Source data:
┌────────

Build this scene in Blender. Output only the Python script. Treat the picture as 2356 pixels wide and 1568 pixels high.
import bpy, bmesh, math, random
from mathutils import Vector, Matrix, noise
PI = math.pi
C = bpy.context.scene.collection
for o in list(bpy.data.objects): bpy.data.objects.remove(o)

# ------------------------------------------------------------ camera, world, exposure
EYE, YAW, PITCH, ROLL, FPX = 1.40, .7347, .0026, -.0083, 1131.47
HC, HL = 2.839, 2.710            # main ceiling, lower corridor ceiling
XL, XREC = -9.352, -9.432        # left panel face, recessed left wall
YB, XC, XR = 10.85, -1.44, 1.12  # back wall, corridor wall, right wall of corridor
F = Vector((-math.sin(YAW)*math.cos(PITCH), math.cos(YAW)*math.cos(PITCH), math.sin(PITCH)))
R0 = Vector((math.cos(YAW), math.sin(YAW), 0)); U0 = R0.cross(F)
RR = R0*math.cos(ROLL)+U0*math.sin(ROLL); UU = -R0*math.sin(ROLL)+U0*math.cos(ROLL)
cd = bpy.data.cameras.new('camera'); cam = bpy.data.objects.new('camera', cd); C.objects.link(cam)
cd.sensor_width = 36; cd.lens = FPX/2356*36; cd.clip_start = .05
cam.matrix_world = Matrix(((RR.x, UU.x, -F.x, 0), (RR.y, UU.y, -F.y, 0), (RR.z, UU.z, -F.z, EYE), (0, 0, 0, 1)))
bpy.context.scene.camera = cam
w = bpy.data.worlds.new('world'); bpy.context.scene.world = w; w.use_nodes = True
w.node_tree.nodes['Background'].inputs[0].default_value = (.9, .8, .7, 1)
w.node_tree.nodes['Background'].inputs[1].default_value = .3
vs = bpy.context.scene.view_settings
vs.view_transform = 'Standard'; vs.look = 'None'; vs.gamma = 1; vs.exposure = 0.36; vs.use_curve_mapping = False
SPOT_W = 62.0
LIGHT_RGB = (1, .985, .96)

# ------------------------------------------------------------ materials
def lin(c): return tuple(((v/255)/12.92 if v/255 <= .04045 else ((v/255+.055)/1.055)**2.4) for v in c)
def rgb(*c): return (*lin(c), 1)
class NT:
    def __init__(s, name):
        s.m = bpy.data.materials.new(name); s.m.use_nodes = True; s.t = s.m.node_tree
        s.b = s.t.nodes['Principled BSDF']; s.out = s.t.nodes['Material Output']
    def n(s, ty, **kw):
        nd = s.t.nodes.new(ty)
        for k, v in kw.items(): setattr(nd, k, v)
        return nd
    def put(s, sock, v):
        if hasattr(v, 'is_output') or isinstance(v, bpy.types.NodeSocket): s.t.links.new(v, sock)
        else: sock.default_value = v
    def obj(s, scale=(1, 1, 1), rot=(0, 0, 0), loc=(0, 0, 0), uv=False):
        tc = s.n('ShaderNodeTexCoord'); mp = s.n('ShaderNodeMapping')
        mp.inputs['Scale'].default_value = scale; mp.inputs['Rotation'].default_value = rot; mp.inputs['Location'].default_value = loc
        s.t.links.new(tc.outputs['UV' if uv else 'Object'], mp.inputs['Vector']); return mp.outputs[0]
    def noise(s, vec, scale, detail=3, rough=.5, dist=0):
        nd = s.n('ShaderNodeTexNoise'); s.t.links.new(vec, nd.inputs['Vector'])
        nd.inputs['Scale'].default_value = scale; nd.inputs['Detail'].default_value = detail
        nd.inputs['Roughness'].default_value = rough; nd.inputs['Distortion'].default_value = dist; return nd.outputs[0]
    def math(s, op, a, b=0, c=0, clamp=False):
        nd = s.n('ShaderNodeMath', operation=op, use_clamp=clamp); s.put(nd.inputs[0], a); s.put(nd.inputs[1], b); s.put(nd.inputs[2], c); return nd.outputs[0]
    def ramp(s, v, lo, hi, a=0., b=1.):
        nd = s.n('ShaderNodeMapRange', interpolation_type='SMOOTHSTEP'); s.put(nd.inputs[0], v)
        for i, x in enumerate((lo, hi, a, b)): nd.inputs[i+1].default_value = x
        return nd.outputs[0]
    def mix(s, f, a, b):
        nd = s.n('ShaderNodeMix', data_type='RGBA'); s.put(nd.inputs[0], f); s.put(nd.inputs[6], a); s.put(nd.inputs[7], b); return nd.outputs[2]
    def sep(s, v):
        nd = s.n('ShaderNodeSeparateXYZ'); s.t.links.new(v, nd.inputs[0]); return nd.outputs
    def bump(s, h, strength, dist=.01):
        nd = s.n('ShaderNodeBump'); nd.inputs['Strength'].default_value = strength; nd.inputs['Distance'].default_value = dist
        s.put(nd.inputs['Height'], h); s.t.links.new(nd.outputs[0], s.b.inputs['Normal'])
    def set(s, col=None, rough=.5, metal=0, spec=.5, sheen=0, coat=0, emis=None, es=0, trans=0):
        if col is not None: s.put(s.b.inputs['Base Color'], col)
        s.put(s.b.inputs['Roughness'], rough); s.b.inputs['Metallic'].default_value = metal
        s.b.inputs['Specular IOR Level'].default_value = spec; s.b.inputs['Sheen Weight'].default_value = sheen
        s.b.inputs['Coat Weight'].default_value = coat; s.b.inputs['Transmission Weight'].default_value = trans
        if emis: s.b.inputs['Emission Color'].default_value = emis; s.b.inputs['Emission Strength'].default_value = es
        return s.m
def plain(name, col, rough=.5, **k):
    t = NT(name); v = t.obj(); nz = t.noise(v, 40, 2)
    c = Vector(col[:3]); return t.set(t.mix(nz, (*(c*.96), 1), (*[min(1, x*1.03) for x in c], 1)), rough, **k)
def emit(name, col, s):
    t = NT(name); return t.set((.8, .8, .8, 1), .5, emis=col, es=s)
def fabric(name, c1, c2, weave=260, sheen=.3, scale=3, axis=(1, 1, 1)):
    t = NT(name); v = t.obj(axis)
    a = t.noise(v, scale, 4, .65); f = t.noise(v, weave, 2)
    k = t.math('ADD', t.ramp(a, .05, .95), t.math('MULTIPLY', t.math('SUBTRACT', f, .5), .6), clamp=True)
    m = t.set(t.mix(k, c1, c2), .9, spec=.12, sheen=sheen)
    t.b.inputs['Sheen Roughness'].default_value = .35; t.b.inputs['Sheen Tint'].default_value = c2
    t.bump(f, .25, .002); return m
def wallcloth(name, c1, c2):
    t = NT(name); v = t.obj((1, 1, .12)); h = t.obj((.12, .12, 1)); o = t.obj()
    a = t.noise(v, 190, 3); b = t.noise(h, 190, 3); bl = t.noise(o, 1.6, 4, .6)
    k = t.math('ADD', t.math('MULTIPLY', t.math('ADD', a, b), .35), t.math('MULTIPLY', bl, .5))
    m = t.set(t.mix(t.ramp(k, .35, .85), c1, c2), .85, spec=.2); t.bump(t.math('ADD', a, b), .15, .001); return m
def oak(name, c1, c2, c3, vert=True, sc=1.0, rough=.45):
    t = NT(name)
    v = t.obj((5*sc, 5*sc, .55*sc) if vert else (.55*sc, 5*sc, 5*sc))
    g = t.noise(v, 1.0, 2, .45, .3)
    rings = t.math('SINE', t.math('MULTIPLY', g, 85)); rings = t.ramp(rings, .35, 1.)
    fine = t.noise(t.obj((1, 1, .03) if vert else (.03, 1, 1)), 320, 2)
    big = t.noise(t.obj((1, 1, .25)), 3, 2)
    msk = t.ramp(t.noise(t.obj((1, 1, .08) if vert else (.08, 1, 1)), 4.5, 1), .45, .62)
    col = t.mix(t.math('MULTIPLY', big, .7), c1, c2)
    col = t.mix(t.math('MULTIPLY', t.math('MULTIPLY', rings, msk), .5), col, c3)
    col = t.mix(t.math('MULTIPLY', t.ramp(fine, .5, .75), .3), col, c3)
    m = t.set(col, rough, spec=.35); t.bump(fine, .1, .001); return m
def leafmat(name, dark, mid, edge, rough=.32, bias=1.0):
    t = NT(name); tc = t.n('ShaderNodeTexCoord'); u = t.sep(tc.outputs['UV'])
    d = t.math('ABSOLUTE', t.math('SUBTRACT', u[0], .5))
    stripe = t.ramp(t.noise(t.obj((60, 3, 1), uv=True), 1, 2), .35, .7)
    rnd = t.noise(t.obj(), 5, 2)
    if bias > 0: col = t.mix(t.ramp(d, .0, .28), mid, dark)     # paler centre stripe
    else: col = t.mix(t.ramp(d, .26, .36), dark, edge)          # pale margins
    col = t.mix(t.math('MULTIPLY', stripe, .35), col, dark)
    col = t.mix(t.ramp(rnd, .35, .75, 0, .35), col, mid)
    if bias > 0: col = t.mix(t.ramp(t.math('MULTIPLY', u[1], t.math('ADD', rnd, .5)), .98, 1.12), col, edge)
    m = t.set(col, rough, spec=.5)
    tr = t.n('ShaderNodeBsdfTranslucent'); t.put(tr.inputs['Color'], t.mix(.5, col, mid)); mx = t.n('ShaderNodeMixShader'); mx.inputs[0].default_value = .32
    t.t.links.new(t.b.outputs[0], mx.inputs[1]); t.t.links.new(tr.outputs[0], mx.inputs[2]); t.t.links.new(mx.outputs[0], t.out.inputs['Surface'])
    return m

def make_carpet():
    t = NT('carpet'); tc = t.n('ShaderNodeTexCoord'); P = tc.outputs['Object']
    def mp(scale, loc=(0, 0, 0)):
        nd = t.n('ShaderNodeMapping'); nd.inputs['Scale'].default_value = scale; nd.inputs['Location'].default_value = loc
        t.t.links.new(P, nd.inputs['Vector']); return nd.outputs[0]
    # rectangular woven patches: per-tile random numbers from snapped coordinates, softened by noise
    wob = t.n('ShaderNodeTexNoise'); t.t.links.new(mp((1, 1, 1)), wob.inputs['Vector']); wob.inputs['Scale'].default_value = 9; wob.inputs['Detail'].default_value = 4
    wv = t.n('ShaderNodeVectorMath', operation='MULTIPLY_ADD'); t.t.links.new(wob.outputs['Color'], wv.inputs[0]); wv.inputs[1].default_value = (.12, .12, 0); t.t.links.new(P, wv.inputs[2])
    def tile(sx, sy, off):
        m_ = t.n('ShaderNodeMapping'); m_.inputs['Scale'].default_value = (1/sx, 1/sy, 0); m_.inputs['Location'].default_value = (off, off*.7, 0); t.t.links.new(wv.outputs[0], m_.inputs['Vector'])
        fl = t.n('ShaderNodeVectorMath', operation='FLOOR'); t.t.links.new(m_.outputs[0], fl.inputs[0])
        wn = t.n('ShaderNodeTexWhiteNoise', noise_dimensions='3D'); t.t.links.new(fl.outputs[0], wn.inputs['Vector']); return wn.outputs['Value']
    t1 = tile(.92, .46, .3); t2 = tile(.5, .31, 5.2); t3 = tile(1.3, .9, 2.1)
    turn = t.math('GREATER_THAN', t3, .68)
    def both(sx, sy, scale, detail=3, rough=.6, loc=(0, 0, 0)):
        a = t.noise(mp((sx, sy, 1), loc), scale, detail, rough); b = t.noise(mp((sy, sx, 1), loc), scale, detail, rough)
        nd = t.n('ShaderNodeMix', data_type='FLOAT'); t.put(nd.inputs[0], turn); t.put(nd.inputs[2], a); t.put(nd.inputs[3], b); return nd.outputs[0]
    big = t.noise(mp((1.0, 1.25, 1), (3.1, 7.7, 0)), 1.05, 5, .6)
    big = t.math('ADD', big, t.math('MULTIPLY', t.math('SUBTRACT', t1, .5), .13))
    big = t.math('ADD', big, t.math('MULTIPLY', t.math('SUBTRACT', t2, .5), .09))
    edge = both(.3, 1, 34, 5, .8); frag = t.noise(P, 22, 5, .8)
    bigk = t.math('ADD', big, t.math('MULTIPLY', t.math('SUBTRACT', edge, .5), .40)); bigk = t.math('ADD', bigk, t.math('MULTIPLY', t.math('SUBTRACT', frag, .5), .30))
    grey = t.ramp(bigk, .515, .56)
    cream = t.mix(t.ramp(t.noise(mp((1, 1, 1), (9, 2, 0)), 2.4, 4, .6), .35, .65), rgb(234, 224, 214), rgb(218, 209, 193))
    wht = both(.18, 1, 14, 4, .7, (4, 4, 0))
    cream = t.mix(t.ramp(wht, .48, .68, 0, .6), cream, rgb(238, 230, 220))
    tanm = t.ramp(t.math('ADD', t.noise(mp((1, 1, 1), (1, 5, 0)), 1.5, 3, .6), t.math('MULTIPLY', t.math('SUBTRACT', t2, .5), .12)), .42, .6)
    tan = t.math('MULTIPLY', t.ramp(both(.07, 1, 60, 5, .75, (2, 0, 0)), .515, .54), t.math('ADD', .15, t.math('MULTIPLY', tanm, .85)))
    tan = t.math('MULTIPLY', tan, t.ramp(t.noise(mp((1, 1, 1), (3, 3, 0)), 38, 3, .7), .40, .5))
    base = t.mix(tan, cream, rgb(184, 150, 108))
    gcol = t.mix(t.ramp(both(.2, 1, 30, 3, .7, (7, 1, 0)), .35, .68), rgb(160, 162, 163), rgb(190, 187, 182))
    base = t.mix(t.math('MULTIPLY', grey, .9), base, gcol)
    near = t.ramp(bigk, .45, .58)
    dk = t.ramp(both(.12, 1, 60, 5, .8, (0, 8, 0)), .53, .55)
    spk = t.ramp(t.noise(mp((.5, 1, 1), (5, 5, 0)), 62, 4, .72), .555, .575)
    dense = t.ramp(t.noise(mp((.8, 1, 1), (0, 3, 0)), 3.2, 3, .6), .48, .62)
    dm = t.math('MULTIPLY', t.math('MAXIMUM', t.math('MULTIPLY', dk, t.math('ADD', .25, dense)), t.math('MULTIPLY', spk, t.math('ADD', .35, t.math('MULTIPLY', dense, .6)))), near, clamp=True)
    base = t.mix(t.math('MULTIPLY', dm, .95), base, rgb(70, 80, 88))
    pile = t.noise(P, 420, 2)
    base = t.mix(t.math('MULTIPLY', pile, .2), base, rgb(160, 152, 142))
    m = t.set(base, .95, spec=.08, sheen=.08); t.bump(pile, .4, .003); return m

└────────

Everything from the first line of the data through the line containing "for o in list(bpy.data.objects): bpy.data.objects.remove(o)" should be echoed exactly. Add nothing.

Build this scene in Blender. Output only the Python script. Treat the picture as 2356 pixels wide and 1568 pixels high.
import bpy, bmesh, math, random
from mathutils import Vector, Matrix, noise
PI = math.pi
C = bpy.context.scene.collection
for o in list(bpy.data.objects): bpy.data.objects.remove(o)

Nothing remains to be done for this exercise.